ハシゴ?本棚?本を読む行為をシンプルな図形で表現

電子書籍では得られない紙の本の魅力のひとつが、手触りや質感だ。ブックジャケットをつけられるのも本ならではの楽しさ。さまざまな質感を持つ竹尾のファインペーパーを使用し、そこに多彩な印刷加工技術を掛けあわせることで、触って感じる新しいブックカバーを提案していく。

01 ブックカバー「H」の使用例

245万部を突破した又吉直樹さんの芥川賞受賞作『火花』や、村上春樹さんの小説『色彩を持たない多崎つくると、彼の巡礼の年』など多くの話題作の装幀を手がける文藝春秋のブックデザイナー・大久保明子さん。年間約60冊、通算約1000冊以上も制作する大久保さんに文庫本のブックジャケットをデザインしてもらった。

「装幀は何よりもテキストが大切です。内容に沿っているかどうか。販売戦略上の効果、著者や編集者の思いなどを集約して、その本にとってベストな形を探ります。そういう意味で、表紙カバーは広告的要素が強いのに対し、カバーの中の本体の表紙は本当に表現したいことができやすい。通勤電車など人の目が気になる場所で読んでも恥ずかしくならないようなシンプルな装飾を心がけています。ブックジャケットは装幀と同じで本を包むものだけれど、アプローチが異なるので新鮮でした」。

濃色が多く、質感の豊かなビオトープGA-FSは『火花』の扉で使った紙。この紙を軸に見た目にも触感も気持ちのいいデザインを考えた。

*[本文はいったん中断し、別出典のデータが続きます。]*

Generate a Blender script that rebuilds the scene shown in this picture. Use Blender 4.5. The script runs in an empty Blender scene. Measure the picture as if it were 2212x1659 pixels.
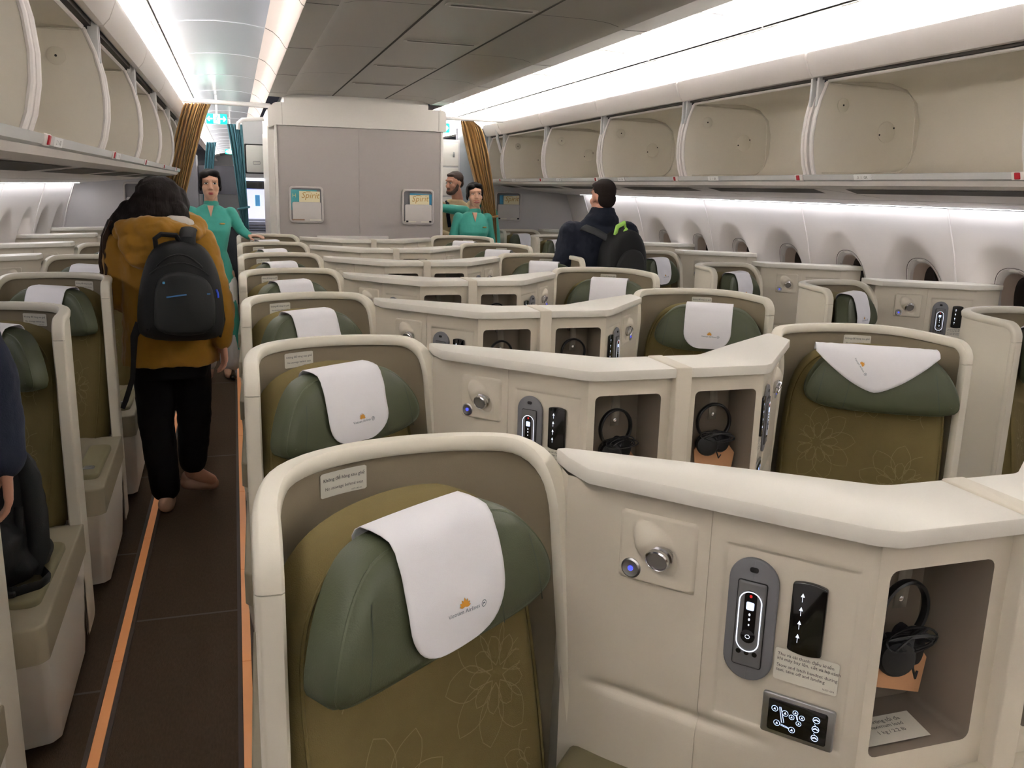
import bpy, bmesh, math, random
import numpy as np
from mathutils import Vector, Matrix
random.seed(7)
S = bpy.context.scene
COL = S.collection
# ------------------------------------------------------------------ camera
CAMZ = 1.61
def cam_axes(yaw, pitch, roll):
    f = np.array([math.sin(yaw)*math.cos(pitch), math.cos(yaw)*math.cos(pitch), -math.sin(pitch)])
    r0 = np.array([math.cos(yaw), -math.sin(yaw), 0.0]); u0 = np.cross(r0, f)
    return r0*math.cos(roll)+u0*math.sin(roll), -r0*math.sin(roll)+u0*math.cos(roll), f
cd = bpy.data.cameras.new('camera'); cam = bpy.data.objects.new('camera', cd); COL.objects.link(cam)
cr, cu, cf = cam_axes(math.radians(17.691), math.radians(12.641), math.radians(1.459))
M = Matrix(((cr[0], cu[0], -cf[0], 0), (cr[1], cu[1], -cf[1], 0), (cr[2], cu[2], -cf[2], CAMZ), (0, 0, 0, 1)))
cam.matrix_world = M
cd.sensor_fit = 'HORIZONTAL'; cd.sensor_width = 36.0; cd.lens = 1872.4/2212*36.0; cd.clip_start = 0.05
S.camera = cam
# ------------------------------------------------------------------ world, exposure
w = bpy.data.worlds.new('night'); S.world = w; w.use_nodes = True
w.node_tree.nodes['Background'].inputs[0].default_value = (0.010, 0.010, 0.012, 1)
w.node_tree.nodes['Background'].inputs[1].default_value = 1.0
S.view_settings.view_transform = 'Standard'; S.view_settings.look = 'None'
S.view_settings.gamma = 1.0; S.view_settings.use_curve_mapping = False
S.view_settings.exposure = 1.55
COVE = 22.0      # radiance of the LED tubes above the lockers
WASH = 8.0       # radiance of the LED tubes that wash the side walls
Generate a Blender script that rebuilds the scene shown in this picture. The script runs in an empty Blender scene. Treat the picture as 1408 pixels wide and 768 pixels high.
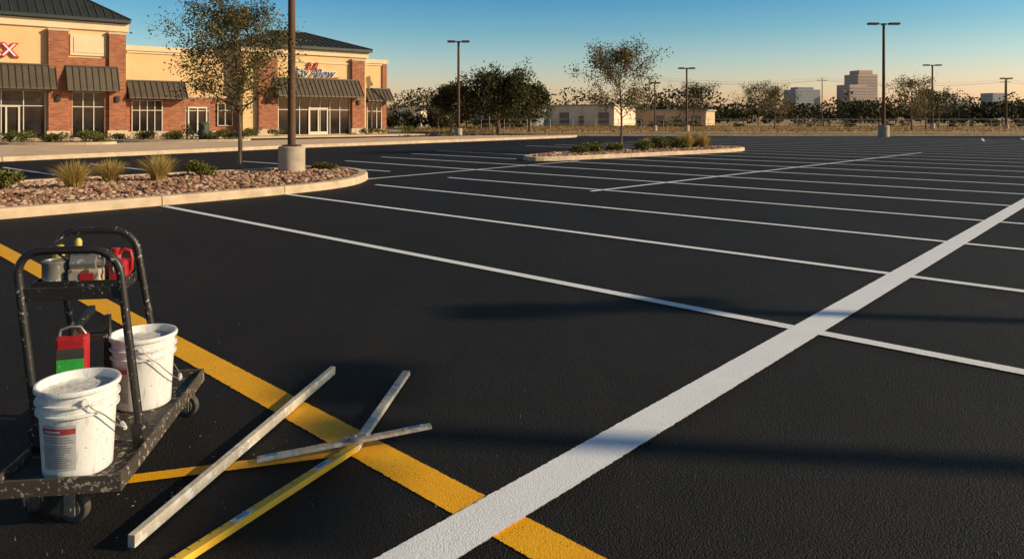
import bpy, math, random
import numpy as np
from mathutils import Vector, Matrix
R=math.radians
scene=bpy.context.scene
random.seed(3)

# ------------------------------------------------------------------ helpers
def link(o):
    scene.collection.objects.link(o); return o
def empty(name,loc=(0,0,0),rot=0,parent=None):
    e=bpy.data.objects.new(name,None); link(e)
    e.location=loc; e.rotation_euler=(0,0,rot); e.empty_display_size=.3
    if parent: e.parent=parent
    return e

class MB:
    def __init__(s): s.v=[]; s.f=[]; s.uv=None
    def box(s,x0,x1,y0,y1,z0,z1):
        b=len(s.v)
        s.v+=[(x0,y0,z0),(x1,y0,z0),(x1,y1,z0),(x0,y1,z0),(x0,y0,z1),(x1,y0,z1),(x1,y1,z1),(x0,y1,z1)]
        s.f+=[tuple(b+i for i in q) for q in ((0,3,2,1),(4,5,6,7),(0,1,5,4),(1,2,6,5),(2,3,7,6),(3,0,4,7))]
        return s
    def beam(s,p,q,w,h,up=(0,0,1)):
        p=Vector(p);q=Vector(q);d=(q-p).normalized();up=Vector(up)
        sd=d.cross(up)
        if sd.length<1e-4: sd=d.cross(Vector((0,1,0)))
        sd.normalize(); u=sd.cross(d).normalized()
        b=len(s.v)
        for c in (p,q):
            for a,e in ((-1,-1),(1,-1),(1,1),(-1,1)):
                s.v.append(tuple(c+sd*a*w/2+u*e*h/2))
        s.f+=[tuple(b+i for i in t) for t in ((0,1,2,3),(7,6,5,4),(0,4,5,1),(1,5,6,2),(2,6,7,3),(3,7,4,0))]
        return s
    def cyl(s,p,q,r0,r1=None,n=10,cap=True):
        if r1 is None: r1=r0
        p=Vector(p);q=Vector(q);d=(q-p).normalized()
        a=d.cross(Vector((0,0,1)))
        if a.length<1e-3: a=Vector((1,0,0))
        a.normalize(); c=d.cross(a)
        b=len(s.v)
        for o,r in ((p,r0),(q,r1)):
            for i in range(n):
                t=2*math.pi*i/n
                s.v.append(tuple(o+a*math.cos(t)*r+c*math.sin(t)*r))
        for i in range(n):
            j=(i+1)%n
            s.f.append((b+i,b+j,b+n+j,b+n+i))
        if cap:
            s.f.append(tuple(b+i for i in reversed(range(n)))); s.f.append(tuple(b+n+i for i in range(n)))
        return s
    def lathe(s,prof,n=32,o=(0,0,0)):
        b=len(s.v)
        for r,z in prof:
            for i in range(n):
                t=2*math.pi*i/n
                s.v.append((o[0]+r*math.cos(t),o[1]+r*math.sin(t),o[2]+z))
        for k in range(len(prof)-1):
            for i in range(n):
                j=(i+1)%n
                s.f.append((b+k*n+i,b+k*n+j,b+(k+1)*n+j,b+(k+1)*n+i))
        return s
    def quad(s,*p):
        b=len(s.v); s.v+=[tuple(x) for x in p]; s.f.append(tuple(range(b,b+len(p)))); return s
    def obj(s,name,mat,parent=None,smooth=False,bevel=0,loc=None,rot=None):
        m=bpy.data.meshes.new(name); m.from_pydata(s.v,[],s.f); m.update()
        o=bpy.data.objects.new(name,m); link(o)
        if mat: m.materials.append(mat)
        if smooth:
            m.polygons.foreach_set('use_smooth',[True]*len(m.polygons))
            try: m.set_sharp_from_angle(angle=R(40))
            except Exception: pass
        if bevel:
            b=o.modifiers.new('bev','BEVEL'); b.width=bevel; b.segments=2; b.limit_method='ANGLE'
        if parent: o.parent=parent
        if loc: o.location=loc
        if rot: o.rotation_euler=rot
        return o

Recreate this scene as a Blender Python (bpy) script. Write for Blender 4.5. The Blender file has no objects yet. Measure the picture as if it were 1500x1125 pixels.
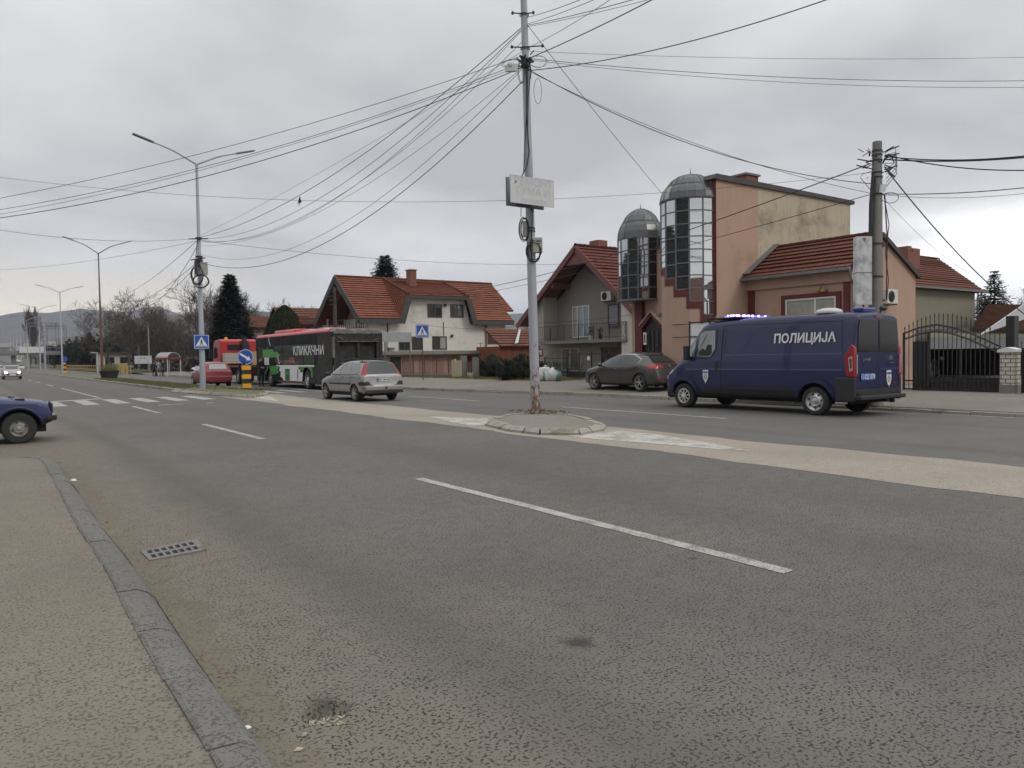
import bpy, bmesh, math, random
from mathutils import Vector, Matrix
from mathutils.bvhtree import BVHTree
R = math.radians
scn = bpy.context.scene
COL = scn.collection
# ---------------- camera ----------------
CAMH = 1.6
F_PX, CX, CY = 1130.0, 750.0, 562.5          # photograph pixels (1500 x 1125)
HEAD, PITCH, ROLL = R(35.15), R(2.03), R(0.85)
CP = Vector((0, 0, CAMH))
_f = Vector((math.sin(HEAD)*math.cos(PITCH), math.cos(HEAD)*math.cos(PITCH), -math.sin(PITCH)))
_r0 = Vector((math.cos(HEAD), -math.sin(HEAD), 0))
_u0 = _r0.cross(_f)
_r = _r0*math.cos(ROLL) - _u0*math.sin(ROLL)
_u = _r0*math.sin(ROLL) + _u0*math.cos(ROLL)
cam = bpy.data.objects.new('camera', bpy.data.cameras.new('camera'))
COL.objects.link(cam)
cam.matrix_world = Matrix(((_r.x, _u.x, -_f.x, 0), (_r.y, _u.y, -_f.y, 0), (_r.z, _u.z, -_f.z, CAMH), (0, 0, 0, 1)))
cam.data.sensor_width = 36; cam.data.lens = 36*F_PX/1500
cam.data.clip_start = 0.05; cam.data.clip_end = 12000
scn.camera = cam
# ---------------- sky ----------------
SUN_EL, SUN_AZ = R(38), R(150)               # azimuth clockwise from +Y
w = bpy.data.worlds.new("World"); scn.world = w; w.use_nodes = True
nt = w.node_tree; N = nt.nodes; L = nt.links
N.clear()
def nd(t, **k):
    n = N.new(t)
    for a, b in k.items(): setattr(n, a, b)
    return n
def wmath(op, a, b=None, c=None):
    n = N.new('ShaderNodeMath'); n.operation = op
    for i, v in enumerate((a, b, c)):
        if v is None: continue
        if isinstance(v, (int, float)): n.inputs[i].default_value = v
        else: L.new(v, n.inputs[i])
    return n.outputs[0]
sky = nd('ShaderNodeTexSky'); sky.sky_type = 'NISHITA'; sky.sun_disc = False
sky.sun_elevation = SUN_EL; sky.sun_rotation = SUN_AZ
sky.air_density = 1.5; sky.dust_density = 3
tc = nd('ShaderNodeTexCoord')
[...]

18色ある中からフォレストグリーンとネイビーブルーの2色を選択。真ん中にポツンと佇むこのイラストは何を表しているのだろうか。「読書とは自分の中で一つ階段を上がれるようなものだと思っています。箔で浮き立たせたイラストはハシゴと本棚の二重の意味を持ちます。読み終えて閉じると、本棚に本がちょこんと一冊入る。読書から得られた何かを表しました」。はじめは意図のわからない表紙のデザインが、読み終えて、改めて見直すと『だからこの装幀なんだ』と気づいてもらえる工夫を大久保さんはいつも心がけている。タイトルはHashigoとHondanaの頭文字と、イラストの形そのものであることから「H」と命名。「素敵な読書体験を増やして、本棚(読者の皆さん)の中に少しずつ本が積もっていきますように」と話した。

02 『火花』(又吉直樹・著)
03 『ラオスにいったい何があるというんですか?』(村上春樹・著)
04 『羊と鋼の森』(宮下奈都・著)
05 『さよなら、ニルヴァーナ』(窪美澄・著)

※ 02~05 2015 年文藝春秋刊

大久保明子(おおくぼ・あきこ)
1971 年埼玉県生まれ。多摩美術大学デザイン科グラフィックデザイン専攻卒業後、文藝春秋デザイン部に入社。書籍の装幀を主に手がける。第38回講談社出版文化賞ブックデザイン賞受賞。